Я могу судить по положению в сфере близкой мне исторической науки. Не только в области российской истории XX века, насквозь политизированной и широко используемой властью в пропагандистских целях, с очень ограниченным доступом исследователей к архивам, практически нет реальных научных достижений на уровне новых убедительных концептуальных работ. Даже если брать значительно менее политизированную историю XVIII и XIX веков или Средневековья, где у исследователей есть свободный доступ к архивам и руки как будто развязаны, с момента распада СССР каких-либо значимых результатов достигнуто не было. Зато появилось множество антинаучных работ о происхождении варягов Рюрика от западных славян, да масса публицистической макулатуры, прославляющей величие Московского государства и Российской империи, без какой-либо критики источников (докторская диссертация Владимира Мединского – тому наглядный пример).
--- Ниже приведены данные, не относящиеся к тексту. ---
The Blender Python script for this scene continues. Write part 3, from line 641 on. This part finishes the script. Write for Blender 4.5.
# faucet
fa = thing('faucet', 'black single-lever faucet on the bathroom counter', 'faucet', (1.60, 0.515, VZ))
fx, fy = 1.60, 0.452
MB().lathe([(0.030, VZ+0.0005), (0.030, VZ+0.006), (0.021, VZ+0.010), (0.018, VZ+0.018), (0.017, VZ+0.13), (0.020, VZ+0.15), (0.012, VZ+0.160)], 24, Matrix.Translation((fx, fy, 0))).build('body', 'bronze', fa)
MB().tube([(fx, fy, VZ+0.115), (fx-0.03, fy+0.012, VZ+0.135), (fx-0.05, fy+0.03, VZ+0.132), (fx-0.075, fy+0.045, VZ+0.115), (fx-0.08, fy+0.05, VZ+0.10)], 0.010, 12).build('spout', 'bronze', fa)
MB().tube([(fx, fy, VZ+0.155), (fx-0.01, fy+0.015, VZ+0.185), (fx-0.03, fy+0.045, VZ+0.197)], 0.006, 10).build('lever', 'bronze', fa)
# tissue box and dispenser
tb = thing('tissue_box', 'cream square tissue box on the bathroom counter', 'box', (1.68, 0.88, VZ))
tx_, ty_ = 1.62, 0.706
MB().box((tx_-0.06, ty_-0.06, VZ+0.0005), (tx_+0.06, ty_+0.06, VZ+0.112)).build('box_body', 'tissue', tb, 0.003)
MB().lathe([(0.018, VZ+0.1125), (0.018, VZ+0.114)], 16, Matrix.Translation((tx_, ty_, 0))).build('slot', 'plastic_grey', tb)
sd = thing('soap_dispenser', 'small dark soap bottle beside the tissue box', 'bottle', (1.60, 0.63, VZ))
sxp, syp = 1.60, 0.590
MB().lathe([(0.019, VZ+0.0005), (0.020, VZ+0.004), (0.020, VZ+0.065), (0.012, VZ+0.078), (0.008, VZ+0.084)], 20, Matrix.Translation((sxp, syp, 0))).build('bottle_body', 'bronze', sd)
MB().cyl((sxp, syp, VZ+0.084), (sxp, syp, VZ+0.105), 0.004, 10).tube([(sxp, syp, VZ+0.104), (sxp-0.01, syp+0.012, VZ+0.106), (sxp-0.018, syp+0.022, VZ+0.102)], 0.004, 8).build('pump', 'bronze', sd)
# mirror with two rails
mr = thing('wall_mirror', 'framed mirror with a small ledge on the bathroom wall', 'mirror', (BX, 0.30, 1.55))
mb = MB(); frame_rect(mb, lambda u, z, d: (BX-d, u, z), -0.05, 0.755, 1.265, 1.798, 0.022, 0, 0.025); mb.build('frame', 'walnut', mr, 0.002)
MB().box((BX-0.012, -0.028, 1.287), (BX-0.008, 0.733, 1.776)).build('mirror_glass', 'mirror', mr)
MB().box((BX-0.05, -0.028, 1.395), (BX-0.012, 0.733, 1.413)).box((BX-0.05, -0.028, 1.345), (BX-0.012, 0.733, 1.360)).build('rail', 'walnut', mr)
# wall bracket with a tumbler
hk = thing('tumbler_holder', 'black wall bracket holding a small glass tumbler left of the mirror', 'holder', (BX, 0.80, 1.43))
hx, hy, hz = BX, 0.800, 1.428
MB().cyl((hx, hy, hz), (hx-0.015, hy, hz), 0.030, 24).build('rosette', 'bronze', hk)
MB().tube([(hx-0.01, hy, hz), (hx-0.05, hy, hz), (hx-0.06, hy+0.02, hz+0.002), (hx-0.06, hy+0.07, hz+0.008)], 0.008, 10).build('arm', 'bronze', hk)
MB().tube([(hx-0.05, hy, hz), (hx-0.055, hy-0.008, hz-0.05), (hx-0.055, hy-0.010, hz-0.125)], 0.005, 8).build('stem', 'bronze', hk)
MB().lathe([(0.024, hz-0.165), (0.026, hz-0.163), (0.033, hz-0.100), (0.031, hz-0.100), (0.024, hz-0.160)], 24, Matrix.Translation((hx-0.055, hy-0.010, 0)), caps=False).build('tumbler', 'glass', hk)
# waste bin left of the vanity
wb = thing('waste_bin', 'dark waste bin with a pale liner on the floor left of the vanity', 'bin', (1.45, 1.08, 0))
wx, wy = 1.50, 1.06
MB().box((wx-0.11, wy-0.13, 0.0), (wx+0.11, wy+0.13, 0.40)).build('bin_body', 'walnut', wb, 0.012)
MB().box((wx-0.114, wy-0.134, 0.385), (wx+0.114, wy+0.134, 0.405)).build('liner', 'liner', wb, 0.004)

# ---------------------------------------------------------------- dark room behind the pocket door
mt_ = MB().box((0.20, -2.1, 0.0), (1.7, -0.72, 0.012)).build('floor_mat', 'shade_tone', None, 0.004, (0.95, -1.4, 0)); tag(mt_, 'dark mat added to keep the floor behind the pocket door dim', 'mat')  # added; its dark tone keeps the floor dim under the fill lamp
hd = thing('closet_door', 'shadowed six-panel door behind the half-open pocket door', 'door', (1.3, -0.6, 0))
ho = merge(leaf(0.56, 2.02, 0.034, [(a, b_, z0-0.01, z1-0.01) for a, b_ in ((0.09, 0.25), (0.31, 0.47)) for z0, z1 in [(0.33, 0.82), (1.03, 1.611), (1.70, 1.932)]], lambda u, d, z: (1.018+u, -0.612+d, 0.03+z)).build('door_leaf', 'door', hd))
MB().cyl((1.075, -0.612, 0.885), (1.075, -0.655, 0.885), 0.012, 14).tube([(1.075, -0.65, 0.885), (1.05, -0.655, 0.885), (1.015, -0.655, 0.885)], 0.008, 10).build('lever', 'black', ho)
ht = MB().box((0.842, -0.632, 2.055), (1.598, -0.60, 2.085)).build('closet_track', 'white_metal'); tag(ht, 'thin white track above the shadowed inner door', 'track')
Даже в случае смены политического режима, на то, чтобы российская наука восстановила свои позиции (в естественных науках – на уровне 70-х годов прошлого века, а в гуманитарных – на уровне эпохи перестройки и гласности и первых лет после распада СССР) потребуется значительное время и, как минимум, смена одного научного поколения. На мой взгляд, оптимальным для развития российской науки было бы упразднение ФАНО и Высшей аттестационной комиссии и сохранение РАН только в качестве «клуба экспертов». При этом научная инфраструктура и средства для развития науки должны быть переданы университетам, которые должны также получить право самостоятельно присуждать научные степени. Таким образом, нынешняя германская модель организации науки в России будет заменена на англо-саксонскую. Разумеется, такая перестройка потребует много времени, поскольку исторически наиболее опытные научные кадры и инфраструктура в России всегда концентрировались в академических институтах, но иного пути преодоления пагубного влияния бюрократии на науку просто нет.